Sensor Hones In On Sharp Operators

Risk is being driven out of the use of heavy duty diamond cutting tools thanks to a Euro 800,000 EU-backed research programme at Greenwich University in London, to determine the true operating characteristics of such equipment.

At the heart of this vital work is a high tech torque sensor from Sensor Technology in Banbury, which proved to be the only effective way of measuring the true toque in the rotating saw blades and drill bits.

Previous research has simply estimated the torque by calculation from the drive motors’ current requirements and consumption. This was known to be highly inaccurate, because every motor has its own unique signature of characteristics, which can have a significant effect on actual performance in highly demanding applications, such as drilling 1000mm bore holes through reinforced concrete, or sawing through the barnacle encrusted steel of sub-sea structures.

In order to accurately profile the performance of each tool, it is necessary to measure the torque of the blade or cutting tip as it rotates; and for this a non-contact sensor is required. The Greenwich team considered several options around which to build their test rig, and the clear winner was the TorqSense unit from Sensor Technology.

This is a transducer that requires no physical contact between the sensor mounted on the high speed tool and its adjacent static pick-up, instead using Rayleigh Waves or surface acoustic waves (SAWs).

Such waves were originally identified by Lord Rayleigh as being the destructive force in front of earthquakes, but now Sensor Technology is able to harness their power to measure torque.

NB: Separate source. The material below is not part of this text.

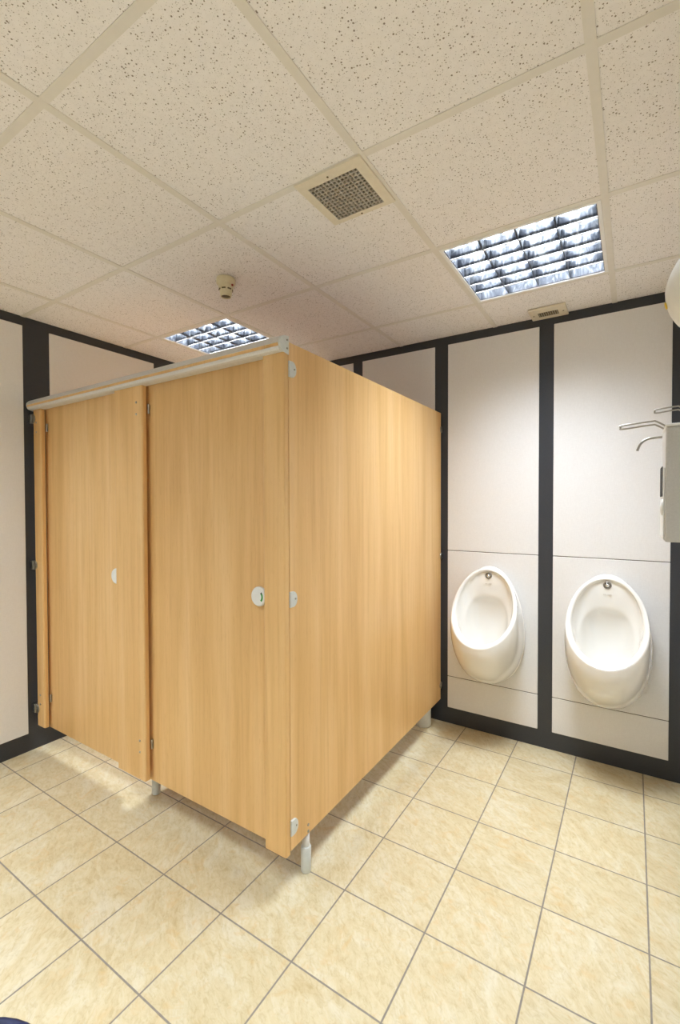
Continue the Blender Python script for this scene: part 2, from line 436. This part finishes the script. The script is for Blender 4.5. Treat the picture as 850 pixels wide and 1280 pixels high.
def small_vent():
    x0, x1, y0, y1 = .374, .556, 1.556, YB - .002
    t = thing('slot_vent', 'small cream rectangular slotted fitting on the ceiling against the back wall', 'vent', ((x0 + x1) / 2, (y0 + y1) / 2, H))
    bm = BM(); box(bm, x0, x1, y0, y1, H - .012, H, .003, 2); obj('cover_plate', bm, CREAM, t)
    gx0, gx1, gy0, gy1 = x0 + .042, x1 - .042, y0 + .050, y1 - .045
    bm = BM(); box(bm, gx0, gx1, gy0, gy1, H - .0128, H - .011); obj('slot', bm, SLOT, t)
    bm = BM()
    for k in range(9):
        c = gx0 + (gx1 - gx0) * (k + .5) / 9; box(bm, c - .0016, c + .0016, gy0, gy1, H - .0142, H - .0126)
    obj('grille', bm, MESHGREY, t)
    for sx in (x0 + .018, x1 - .018):
        bm = BM(); lathe(bm, [(.004, 0), (.004, .0012), (.002, .002)], (sx, (gy0 + gy1) / 2, H - .0125), (0, 0, -1), 12); obj('screw', bm, SLOT, t)
small_vent()

def detector():
    c = (-.722, .442)
    t = thing('smoke_detector', 'yellowed ivory smoke detector hanging from the ceiling above the cubicle', 'smoke detector', (*c, H))
    bm = BM(); lathe(bm, [(.041, 0), (.043, .004), (.042, .022), (.038, .028), (.033, .030)], (*c, H), (0, 0, -1), 36); obj('base', bm, AGED, t)
    bm = BM(); lathe(bm, [(.034, .028), (.033, .042), (.030, .046), (.0245, .077), (.023, .082), (.0215, .0825), (.020, .077)], (*c, H), (0, 0, -1), 36, cap=False); obj('sensor_head', bm, AGED, t)
    bm = BM(); lathe(bm, [(.0212, .074), (.0195, .0785), (.010, .0795)], (*c, H), (0, 0, -1), 24); obj('sensor_opening', bm, SLOT, t)
    d0 = math.atan2(-1.056 - c[1], .855 - c[0])
    for a in (-.35, .55, 1.6, 2.7, 3.9, 5.0):
        bm = BM(); t2 = bmesh.new(); bmesh.ops.create_cube(t2, size=1)
        M = Matrix.Translation((*c, H - .052)) @ Matrix.Rotation(d0 + a, 4, 'Z') @ Matrix.Translation((.0288, 0, 0)) @ Matrix.Diagonal((.005, .017, .005, 1))
        merge(bm, t2, 0, M); obj('vent_slot', bm, SLOT, t)
    a = d0 + .85
    bm = BM(); lathe(bm, [(.005, 0), (.005, .003), (.003, .006)], (c[0] + .036 * math.cos(a), c[1] + .036 * math.sin(a), H - .036), (math.cos(a), math.sin(a), 0), 14); obj('indicator_lamp', bm, RED, t)
detector()

# ------------------------------------------------------------------ toilet cubicle
PX0, PX1 = -.175, -.156          # side panel faces
FY = .168                        # pilaster front plane
def vertical(e): return abs((e.verts[0].co - e.verts[1].co).normalized().z) > .9

def rounded_board(x0, x1, y0, y1, z0, z1, r=.008):
    bm = BM(); box(bm, x0, x1, y0, y1, z0, z1, r, 4, edges=lambda e: vertical(e) and (e.verts[0].co.y < (y0 + y1) / 2))
    for f in bm.faces: f.smooth = False
    return bm

def half_disc(r, n=14, depth=None):
    """D polygon: flat side at u=0, bulging to +u"""
    d = depth or r
    return [(d * math.cos(-PI / 2 + PI * k / n), r * math.sin(-PI / 2 + PI * k / n)) for k in range(n + 1)]

cub = thing('toilet_cubicle', 'beech laminate toilet cubicle with two doors, aluminium headrail and short legs', 'toilet cubicle', (-1.05, .168, 0))
# side panel facing the urinals
bm = BM(); box(bm, PX0, PX1, FY + .026, 1.692, .146, 1.940, .0012, 1); side = obj('side_panel', bm, WOOD, cub)
bm = BM(); box(bm, -1.059, -1.041, .1905, 1.692, .146, 1.940, .0012, 1); obj('partition_panel', bm, WOOD, cub)

def screw(parent, p, d, r=.0052):
    bm = BM(); lathe(bm, [(r, 0), (r, .0012), (r * .8, .0028), (r * .35, .0036)], p, d, 16); obj('screw', bm, STEEL, parent)

PIL = [(-1.950, -1.866, .143, 1.905), (-1.172, -.959, .143, 1.905), (-.254, -.1565, .136, 1.905)]
for n_, (x0, x1, z0, z1) in enumerate(PIL):
    p = obj('pilaster', rounded_board(x0, x1, FY, FY + .022, z0, z1, .009 if n_ < 2 else .005), WOOD, cub)
    if n_ < 2:
        sx = (-1.911, -.998)[n_]
        for z in (1.828, 1.776, .318, .267): screw(p, (sx, FY, z), (0, -1, 0))
# headrail: rounded aluminium section with a wood-coloured inlay
rail_prof = [(.192, 1.956), (.180, 1.9575), (.168, 1.9565), (.161, 1.953), (.1455, 1.929), (.1450, 1.9275),
             (.1470, 1.9265), (.1470, 1.9155), (.1450, 1.9145), (.1465, 1.910), (.1520, 1.9035), (.162, 1.900), (.192, 1.899)]
bm = BM(); prism(bm, rail_prof, (0, 1, 0), (0, 0, 1), (1, 0, 0), (-1.968, 0, 0), 1.968 - .162, smooth=True)
rail = obj('headrail', bm, ALU, cub)
for po in rail.data.polygons: po.use_smooth = False
bm = BM(); box(bm, -1.967, -.162, .1454, .148, 1.9157, 1.9263); obj('inlay_strip', bm, WOOD, rail)
capD = [(.194 - .050 * math.cos(-PI / 2 + PI * k / 18) ** .8 if 0 < k < 18 else .194, 1.9275 + .0315 * math.sin(-PI / 2 + PI * k / 18)) for k in range(19)]
def endcap(x, d):
    bm = BM(); prism(bm, capD, (0, 1, 0), (0, 0, 1), (d, 0, 0), (x, 0, 0), .008, .002); c = obj('end_cap', bm, GREYCAP, rail); return c
endcap(-.162, 1); endcap(-1.966, -1)
for z in (1.943, 1.914): screw(rail, (-.154, .183, z), (1, 0, 0), .0035)

# doors
DY = .205
def door(x0, x1, lockx):
    z0, z1 = .131, 1.905
    bm = BM(); box(bm, x0, x1, DY, DY + .018, z0, z1, .001, 1); d = obj('door', bm, WOOD, cub)
    bm = BM(); zc = 1.036
    lathe(bm, [(.0365, 0), (.0365, .008), (.0345, .0115), (.030, .013)], (lockx, DY, zc), (0, -1, 0), 40); obj('lock_indicator', bm, PLASTIC, d)
    def arc(a0, a1, r0, r1, m, name):
        k = 10; poly = [(r1 * math.cos(a0 + (a1 - a0) * q / k), r1 * math.sin(a0 + (a1 - a0) * q / k)) for q in range(k + 1)] + [(r0 * math.cos(a1 - (a1 - a0) * q / k), r0 * math.sin(a1 - (a1 - a0) * q / k)) for q in range(k + 1)]
        bm = BM(); prism(bm, poly, (1, 0, 0), (0, 0, 1), (0, -1, 0), (lockx, DY - .0128, zc), .0008); obj(name, bm, m, d)
    arc(-.80, .58, .0170, .0245, GREEN, 'vacant_window'); arc(.58, .82, .0170, .0245, DARK, 'window_edge')
    for z in (1.80, .30):
        bm = BM(); lathe(bm, [(.0045, 0), (.0052, .002), (.0052, .040), (.0045, .042)], (x0 + .0300, DY - .0055, z - .021), (0, 0, 1), 16); obj('hinge', bm, STEEL, d)
    return d
door(-.986, -.236, -.3045); door(-1.893, -1.150, -1.2150)

# D-shaped clamps joining pilaster and side panel
for z in (1.847, 1.041, .229):
    bm = BM(); prism(bm, [(0, -.0275)] + [(.016 + p, q) for p, q in half_disc(.0275, 14, .022)] + [(0, .0275)], (0, 1, 0), (0, 0, 1), (1, 0, 0), (PX1, .1915, z), .007, .002); b_ = obj('corner_bracket', bm, GREYCAP, cub)
    bm = BM(); box(bm, PX1 + .0065, PX1 + .0076, .193, .221, z - .009, z - .0075); obj('bracket_seam', bm, ALU, b_)
    screw(b_, (PX1 + .007, .217, z + .001), (1, 0, 0), .0035)
# steel clamps at the walls
for z in (1.838, 1.049, .234):
    bm = BM(); prism(bm, half_disc(.021, 12, .022), (0, -1, 0), (0, 0, 1), (1, 0, 0), (PX1, 1.696, z), .005, .0015)
    box(bm, PX1 - .012, PX1 + .006, 1.692, YB, z - .016, z + .016, .003, 2); b_ = obj('wall_bracket', bm, STEEL, cub)
    screw(b_, (PX1 + .005, 1.684, z), (1, 0, 0), .004)
for z in (1.852, 1.040, .236):
    bm = BM(); prism(bm, half_disc(.026, 12, .028), (1, 0, 0), (0, 0, 1), (0, -1, 0), (-1.950, FY, z), .006, .0015)
    box(bm, XL, -1.950, FY - .012, FY + .012, z - .024, z + .024, .002, 1); b_ = obj('wall_bracket', bm, STEEL, cub)
    screw(b_, (-1.940, FY - .006, z), (0, -1, 0), .004)
# adjustable legs
def leg(x, y, ztop):
    bm = BM(); lathe(bm, [(.0140, .07), (.0140, ztop)], (x, y, 0), (0, 0, 1), 28); lg = obj('leg', bm, ALU, cub)
    bm = BM(); lathe(bm, [(.0185, 0), (.0192, .002), (.0192, .092), (.0180, .095), (.0145, .0955)], (x, y, 0), (0, 0, 1), 32); obj('foot_sleeve', bm, GREYCAP, lg)
    return lg
leg(-.1700, .300, .146); leg(-1.050, .285, .146)
screw(side, (PX1, .296, .181), (1, 0, 0), .0052); screw(side, (PX1, .296, .157), (1, 0, 0), .0052)

# ------------------------------------------------------------------ white round container behind the panel
t = thing('toilet_brush_holder', 'white round container on the floor just inside the cubicle near the back wall', 'container', (-.235, 1.60, 0))
bm = BM(); lathe(bm, [(.044, 0), (.047, .003), (.047, .200), (.043, .212), (.020, .216)], (-.235, 1.60, 0), (0, 0, 1), 36); obj('body', bm, PLASTIC, t)
bm = BM(); lathe(bm, [(.008, .216), (.008, .36), (.011, .37), (.011, .40), (.006, .405)], (-.235, 1.60, 0), (0, 0, 1), 16); obj('handle', bm, PLASTIC, t)

# ------------------------------------------------------------------ urinals
def lerp(a, b, t): return a + (b - a) * t
def bez(p0, p1, p2, p3, t):
    u = 1 - t; return p0 * u ** 3 + p1 * 3 * u * u * t + p2 * 3 * u * t * t + p3 * t ** 3

def egg(t, w, zt, zb, top=.98):
    """t=0 top, pi bottom. returns x, z: egg with a slimmer upper half"""
    c = math.cos(t); s = math.sin(t)
    zc = zb + (zt - zb) * .435
    z = zc + (zt - zc) * c if c > 0 else zc + (zc - zb) * c
    x = w * s * (1 - (1 - top) * max(c, 0) ** 1.0 * .85)
    return x, z

def urinal_mesh(cx):
    n = 64; bm = BM(); T = [2 * PI * k / n for k in range(n)]
    def V(x, off, z): return Vector((cx + x, YB - PT - off, z))
    def e0(t, g=1.0):
        x, z = egg(t, .199 * g, .66 + .348 * g, .66 - .342 * g)
        if math.cos(t) < 0: x = math.copysign(.199 * g * abs(math.sin(t)) ** .86, x)
        return x, z
    def rim(t):
        s = (1 - math.cos(t)) / 2
        x, z = egg(t, .181, 1.000, .590, .98)
        off = .038 + .272 * s ** 1.15
        return x, off, z
    loops = []
    loops.append([V(*(lambda p: (p[0], -.003, p[1]))(e0(t))) for t in T])
    loops.append([V(*(lambda p: (p[0], .018, p[1]))(e0(t, 1.0))) for t in T])
    loops.append([V(*(lambda p: (p[0], .022, p[1]))(e0(t, .988))) for t in T])
    def outer(t, u):
        x0, z0 = e0(t, .975); xr, of, zr = rim(t)
        xr *= 1.0
        P0 = Vector((x0, .023, z0)); P3 = Vector((xr, of, zr))
        d = max(of - .023, .004)
        P1 = P0 + Vector((0, d * .55, 0)); P2 = P3 + Vector(((x0 - xr) * .55, d * .05, (z0 - zr) * .50))
        return bez(P0, P1, P2, P3, u)
    for u in (0, .06, .14, .25, .38, .52, .66, .80, .90, .96):
        loops.append([V(*outer(t, u)) for t in T])
    # rim roll: outer edge -> crest -> inner edge
    cz = .77
    def inset(t, d, back):
        x, of, z = rim(t)
        # inward direction within the rim plane towards the middle of the egg
        tx, tz, to = 0 - x, cz - z, .17 - of
        L = math.sqrt(tx * tx + tz * tz + to * to)
        return (x + tx / L * d, of + to / L * d - back, z + tz / L * d)
    for d, back in ((.0, -.002), (.006, -.006), (.013, -.006), (.020, -.002), (.0245, .006), (.0265, .016)):
        loops.append([V(*inset(t, d, back)) for t in T])
    # interior: shallow shoulder, then a deep arched bowl
    def arch(t, g, off_top, off_bot, zt, zb, w):
        c, s = math.cos(t), math.sin(t)
        x = w * (abs(s) ** .72) * (1 if s > 0 else -1); z = (zt + zb) / 2 + (zt - zb) / 2 * (abs(c) ** .85) * (1 if c > 0 else -1)
        o = lerp(off_top, off_bot, ((1 - c) / 2) ** 1.4); return Vector((x, o, z))
    def inner(t, u):
        a = Vector(inset(t, .0265, .016)); a2 = Vector(inset(t, .030, .045 + .02 * (1 - math.cos(t)) / 2))
        a2.y = max(a2.y, .048 if math.cos(t) > 0 else .03)
        b = arch(t, 1, .046, .235, .835, .50, .128)
        return bez(a, lerp(a, a2, .9), lerp(b, a2, .35), b, u)
    for u in (.15, .35, .55, .72, .86, .96): loops.append([V(*inner(t, u)) for t in T])
    for (ot, ob, zt, zb, w) in ((.043, .230, .828, .494, .124), (.034, .222, .818, .486, .118), (.025, .212, .800, .478, .112), (.018, .200, .76, .468, .104), (.014, .186, .70, .460, .094), (.016, .172, .62, .454, .078), (.030, .158, .54, .450, .056), (.055, .140, .485, .448, .034), (.080, .120, .458, .447, .016)):
        loops.append([V(*arch(t, 1, ot, ob, zt, zb, w)) for t in T])
    rings = [[bm.verts.new(p) for p in L] for L in loops]
    for a, b in zip(rings, rings[1:]):
        for k in range(n):
            f = bm.faces.new((a[k], a[(k + 1) % n], b[(k + 1) % n], b[k])); f.smooth = True
    bm.faces.new(rings[-1])
    bm.faces.new(rings[0][::-1])
    return bm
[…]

To do this they first create waves by passing an alternating voltage across the terminals of two interleaved comb-shaped arrays, laid onto one end of a piezoelectric substrate. A receiving array at the other end of the transducer converts the wave into an electric signal, the frequency of which is dependant upon the spacing of the teeth. Tension in the transducer reduces the operating frequency while compression increases it.

Thus to measure torque, two sensors are bonded to a shaft at 45° to the axis of rotation. When the shaft is subjected to torque, a signal is produced which is transmitted to a stationary pick up via a capacitive couple comprising two discs, one of which rotates with the shaft, the other being static.

For this project the sensor had to be mounted so that it could move linearly to accommodate the cutting progress of the tool. This proved quite difficult at first and lead to some inaccurate data, but careful tuning and damping of the electronic noise along with an accurate mechanism to allow the sensor to shadow the progression of the transducer was developed and the research could continue.

Until about 10 years ago, the existing research into heavy duty tools was adequate for the needs of the day. But in recent times more demanding operating standards will become legal requirements, while simultaneously the number of poorer quality tools imported from outside the European Union has risen sharply. (Often these masquerade under the livery of brands recognised for their quality, but are in fact made by unscrupulous ‘copycat’ manufacturers.)

In order to advance the state of the art it was necessary to build a database of the torque, power and other characteristics by the actual tools themselves under a great variety of operating conditions. This could then be used to profile the tools’ performance and thus allow accurate forecasting of their performance in the field. In order to log the performance data as accurately as possible it was fundamentally important to measure the true torque at the tools’ shaft rather than to estimate it from a more convenient measurement at the motor. The SAW techniques offered through TorqSense has proven to be the only effective way to do this, and in fact have proven to be remarkably simple and straightforward to implement.

“The level of danger to operators was becoming untenable as the number of ‘rip off’ tools grew,” says Dr Alec D Coutroubis, who is leading the Greenwich project and who has been awarded his doctorate for the fundamental research involved. “Also the European tool manufacturers were seeing their business severely undermined by the imports, which otherwise look absolutely identical to quality tools.”